Es difícil de explicar. Pero no sucede con todas las películas. Ocurre solo con algunas pocas. Algo hay de especial en esta historia que tiene que ver con lo entrañable: a fuerza de ser casi insoportable, solitario, cascarrabias y obtuso, el personaje encarnado por el propio Eastwood se vuelve querible, humano, demasiado humano. Porque ya viejo se da la posibilidad de renacer. En su vida ya casi acabada, con dos hijos estúpidos que apenas le hablan, se proporciona a sí mismo una nueva chance: volver a ser un pequeño héroe. Ya no en las trincheras de Corea en el nombre de una patria tan extrañamente democrática e imperial a la vez, sino que en nombre propio y del otro: el débil inmigrante amenazado por sus propios congéneres en una patria ajena. Para saldar la deuda consigo mismo que lo tiene confinado a una casa llena de latas de cerveza con un garage lleno de herramientas con un precioso Ford Torino verde del año 72.

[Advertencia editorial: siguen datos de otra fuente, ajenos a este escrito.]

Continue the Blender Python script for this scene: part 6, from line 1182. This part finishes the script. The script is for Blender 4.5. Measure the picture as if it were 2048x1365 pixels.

Esta película pareciera sugerir una actualización de una época distinta. Parece un western en la ciudad moderna. En este caso, en un barrio amenazado por pandillas de inmigrantes en un pueblo cualquiera del medio oeste norteamericano. Y Clint Eastwood es el cowboy que, como señala Juan Villegas en su clásico estudio La estructura mítica del héroe, en tanto héroe, siente el llamado que lo moviliza a la acción. Aquí: defender a un pobre muchacho de las amenazas de una pandilla. En la acción que lo mueve, se esconde la posibilidad de redimirse de su oscuro pasado, de volver a ser padre, de poder morir en paz, sin medallas, sin títulos, sin trofeos, despojado de todo.

Como en Shane, el desconocido (1953), uno de los mejores western de la historia del cine, aquí también hay una relación filial entre un joven y un adulto. Y en ambas, el pistolero ya viene de vuelta y deja un legado. Dice Shane algo así como que "no se puede volver atrás si has participado de una matanza, ya no se es nunca más el mismo. Por eso, un hombre debe ser fiel a su naturaleza." El personaje encarnado por Eastwood, como Shane, es un pistolero, un tipo duro, que sabe que está en sus manos impartir justicia porque nadie más lo va a hacer. Por eso, al final se entrega en su ley. Como el más prominente de los hombres, como el más corajudo y sagaz, en pos de una causa justa. Esa entrega, esa entrega de héroe que siente el llamado y actúa sabiendo que su destino está sellado, también queda resonando. Es el regalo de la posteridad.

Gran Torino es una de las grandes películas de la historia del cine por muchas otras cosas más. Habría que escribir todo un ensayo para eso. Prefiero quedarme con haber tenido la suerte de poder contar aún con tipos dispuestos a regalarte este tipo de minucias estéticas, con tipos como Clint Eastwood que despliegan todo su arte en pos de la expresión más humana, para sacar de ellas las conclusiones que cada uno deba realizar.